Longing for Sleep is a project that has been coming together for over ten years, and was executed only now, when I was asked to take part in the Kaamos – Estonian Fashion Now exhibition. Rather than visually interpreting kaamos (a word only known in the Estonian and Finnish languages, referring to the time between November and January – K.K.) – something dark or negative – I worked with the feeling that I have at that wintry time – a constant wish to sleep and stay between the sheets all day. I’ve borrowed the name from the Estonian title of Anton Checkhov’s short story, Let Me Sleep, and just like in this story, where a girl called Varka can’t sleep because she has to look after a baby who is constantly crying, I can’t fully rest because of my guilty conscience: that instead of sleeping, I should be working.

So, I’ve created a collection of coats made out of old Soviet blankets, which are often thrown away these days, but which I see as a wonderful material to work with.


Longing For Sleep, 2013. Photo by Maiken Staa

And on top of everything already mentioned, you also teach at the Estonian Academy of Arts. Your students have taken part in the ERKI fashion show, with their experimental forms, for years now, and sometimes it seems like it also gives you the opportunity to do something rather different from your everyday work. For example, I'm thinking of the Fashion Empowerment project from 2011, in which you supervised a group of students who designed clothing for people with different disabilities. How does the teaching experience factor into your own practice – has it influenced you as a designer, or as a person?

The teaching experience definitely influences me a lot. Every project, every course, every student is a new lesson. I need to be updated and know a little more in any subject before they take any next step. They open up my world with new themes and insights, and it inspires me a lot.

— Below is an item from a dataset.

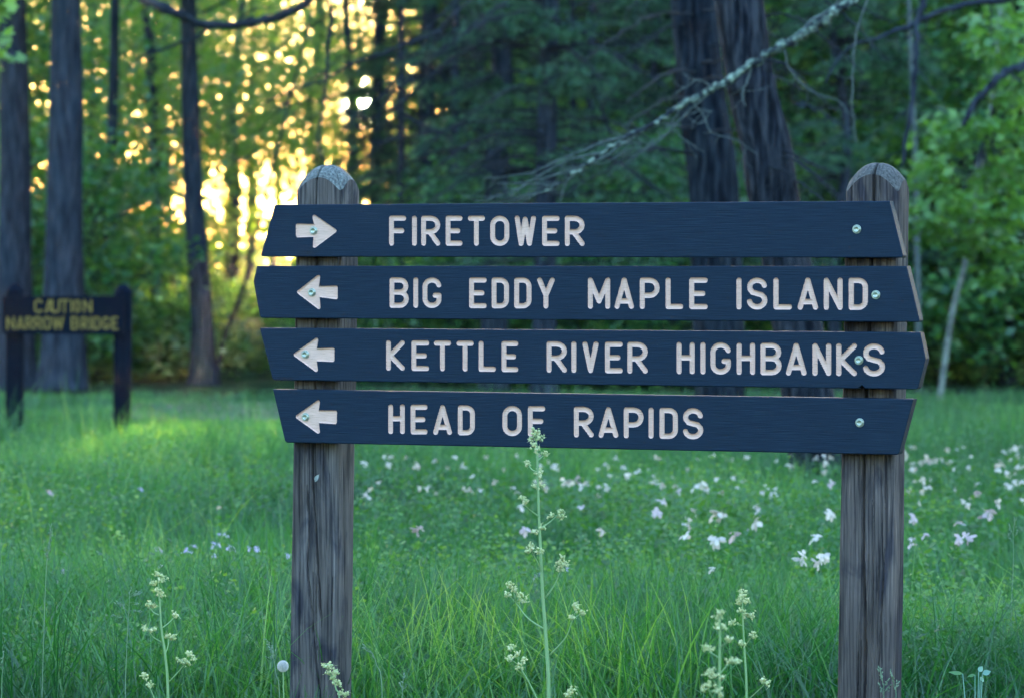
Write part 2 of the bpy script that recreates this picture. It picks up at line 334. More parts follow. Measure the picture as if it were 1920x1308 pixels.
def axis(L, h, e=0.0032):
    edge = np.array([0, .0003, .0008, .0016, .0024, e])
    n = int((L - 2 * e) / h)
    return np.concatenate([edge, np.linspace(e, L - e, n)[1:-1], L - edge[::-1]])
def make_board(left, right, segs, rad, arrow, thick, h, mats, parent, tolocal, words, name='board', notches=()):
    Lp = np.array([tolocal(*p) for p in left]); Rp = np.array([tolocal(*p) for p in right])
    def prof(Q, t):
        c = np.linspace(0, 1, 2) if len(Q) == 2 else (Q[:, 1] - Q[0, 1]) / (Q[-1, 1] - Q[0, 1])
        return np.stack([np.interp(t, c, Q[:, 0]), np.interp(t, c, Q[:, 1])], 1)
    Hh = abs(Lp[0, 1] - Lp[-1, 1]); Ll = Rp[:, 0].mean() - Lp[:, 0].mean()
    s = axis(Ll, h) ; t = axis(Hh, h)
    sn = s / Ll; tn = t / Hh
    A = prof(Lp, tn); B = prof(Rp, tn)
    rc = 0.007                                   # slightly rounded bottom corners
    cr = rc * (1 - np.sqrt(np.clip(1 - np.clip((t - (Hh - rc)) / rc, 0, 1) ** 2, 0, 1)))
    A[:, 0] += cr; B[:, 0] -= cr
    U = A[:, 0][:, None] * (1 - sn) + B[:, 0][:, None] * sn
    V = A[:, 1][:, None] * (1 - sn) + B[:, 1][:, None] * sn
    # worn, slightly wavy edges
    wob = 0.0005 * vnoise(U * 60, V * 0 + parent.location.x + Lp[0, 1] * 50) 
    V = V + wob * (np.abs(2 * tn[:, None] - 1) ** 6)
    for (nu, nw, ndp, side) in notches:
        kk = np.clip(1 - np.abs(U - nu) / nw, 0, 1) * ndp
        V = V + (kk if side < 0 else -kk) * (np.clip((tn[:, None] if side < 0 else 1 - tn[:, None]) * 6 - 5, 0, 1))
    dl = np.full(U.shape, 9.0); dl = seg_dist(U, V, segs) - rad
    da = poly_sdf(U, V, arrow) if arrow is not None else np.full(U.shape, 9.0)
    if arrow is not None:
        n_ = len(arrow); e_ = np.roll(arrow, -1, 0) - arrow; ln = np.hypot(e_[:, 0], e_[:, 1]); sgn = np.sign(np.sum(arrow[:, 0] * np.roll(arrow[:, 1], -1) - np.roll(arrow[:, 0], -1) * arrow[:, 1]))
        nrm = np.stack([-e_[:, 1], e_[:, 0]], 1) / ln[:, None] * sgn; rin = 0.0052; ins_ = []
        for q_ in range(n_):
            p0 = arrow[q_] + nrm[q_ - 1] * rin; d0 = e_[q_ - 1]; p1_ = arrow[q_] + nrm[q_] * rin; d1 = e_[q_]
            tt_ = np.linalg.solve(np.array([d0, -d1]).T, p1_ - p0)[0]; ins_.append(p0 + d0 * tt_)
        da = poly_sdf(U, V, np.array(ins_)) - rin
    d = np.minimum(dl, da)
    # snap nodes next to the outline onto it
    gu = np.gradient(d, axis=1) / (np.gradient(U, axis=1) + 1e-9); gv = (np.gradient(d, axis=0)) / (np.gradient(V, axis=0) - 1e-9)
    gn = np.hypot(gu, gv) + 1e-9; near = (np.abs(d) < h * 0.52) & (gn > 0.4)
    U = np.where(near, U - d * gu / gn ** 2, U); V = np.where(near, V - d * gv / gn ** 2, V)
    dl2 = np.where(near, 0, dl); da2 = np.where(near, 0, da)
    c = np.clip((rad + dl2) / rad, 0, 1); dep = np.where(dl2 < 0, 0.0052 * np.sqrt(np.clip(1 - c ** 2.6, 0, 1)), 0)
    x = np.clip(-da2 / 0.0035, 0, 1); dep = np.maximum(dep, np.where(da2 < 0, 0.0048 * np.sqrt(1 - (1 - x) ** 2), 0))
    dep += np.where(d < -h, 0.00035 * vnoise(U * 25, V * 700), 0)
    e = 0.003; be = lambda q: e - np.sqrt(np.clip(e * e - np.clip(e - q, 0, e) ** 2, 0, None))
    Y = dep + be(t)[:, None] + be(Hh - t)[:, None] + be(s)[None, :] * .6 + be(Ll - s)[None, :] * .6
    Y += 0.0002 * vnoise(U * 30, V * 900) * (d > 0)
    ny, nx = U.shape
    VV = np.stack([U, Y, V], -1).reshape(-1, 3)
    ii = np.arange(ny - 1)[:, None] * nx + np.arange(nx - 1)[None, :]
    Q = np.stack([ii, ii + nx, ii + nx + 1, ii + 1], -1).reshape(-1, 4)
    dfl = dl2.ravel(); dfa = da2.ravel(); ml = dfl[Q].mean(1) < -1e-6; ma = (dfa[Q].mean(1) < -1e-6) & ~ml
    out = {}
    # body: front + sides + back
    ring = np.concatenate([np.arange(nx), (np.arange(1, ny)) * nx + nx - 1, (ny - 1) * nx + np.arange(nx - 2, -1, -1), np.arange(ny - 2, 0, -1) * nx])
    m = len(ring); bk = VV[ring].copy(); bk[:, 1] = thick
    n0 = len(VV); VVb = np.concatenate([VV, bk])
    k = np.arange(m); side = np.stack([ring[k], ring[(k + 1) % m], n0 + (k + 1) % m, n0 + k], 1)
    Qb = Q[~(ml | ma)]
    used = np.unique(np.concatenate([Qb.ravel(), side.ravel()])); mp = np.full(len(VVb), -1); mp[used] = np.arange(len(used))
    fs = [np.concatenate([mp[Qb], mp[side]]), mp[(n0 + np.arange(m)[::-1])][None, :]]
    bo = mesh_np(name, VVb[used], fs, mats[0], parent, False)
    me = bo.data; sm = np.zeros(len(me.polygons), bool); sm[:len(Qb)] = True; me.polygons.foreach_set('use_smooth', sm)
    cu = VV[Q].mean(1); parts = []
    for wi, box in enumerate(words): parts.append(('lettering', ml & (cu[:, 0] > box[0]) & (cu[:, 0] < box[1]) & (cu[:, 2] > box[2]) & (cu[:, 2] < box[3]), mats[1]))
    parts.append(('arrow', ma, mats[1]))
    for nm, mk, mt in parts:
        if not mk.any(): continue
        q = Q[mk]; us = np.unique(q); mp2 = np.full(len(VV), -1); mp2[us] = np.arange(len(us))
        mesh_np(nm, VV[us], [mp2[q]], mt, bo, True)
    return bo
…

I also learn how to communicate myself and my works better. And actually, it is not different from my daily work; it’s all what I do on a daily basis, I just share my practical experience and knowledge. The Fashion Empowerment project was a special one, as it made me think more about “the feeling”. One group of students worked with blind people, and their designs came out amazingly cool and beautiful, but besides that, they also felt good, because a blind person can’t sacrifice her own comfort for the appreciative looks that she might get from others. She has to feel good all the time. I can say that, since then, this has been my principle for my own designs.


Fashion Empowerment, 2011. Photo by Tarvo Hanno Varres

The last question I have is about the context in which you create your designs. In addition to Estonia, you've studied and worked in London, Copenhagen, Antwerp and Berlin, and shown your work in various regions of the world. Do you think Estonia is a good place for a designer to work in? I mean, in terms of industry, it does not have much to offer – is that an issue for you, or do you feel that you can do enough here? Are you not afraid of missing out somehow?

I’ve chosen to work here, at the moment, because of personal reasons – my friends are here, I like the quiet pace of living, the good living conditions, and the natural environment. But we have don't have a market, and this can’t be fixed because we just have so few people, and the standard of living and design-awareness are low.

So, Estonia is a good, small place to create your things to send out to the world. Here I can test and try things that I couldn’t do and afford anywhere else, but it’s really difficult to get out from here, just even transport-wise. And when it comes down to making anything new and different, it’s hard to find materials, even some very basic ones, because we have no specialty shops and it’s expensive to import anything. To really succeed, you need contacts and a supportive network, both here and abroad.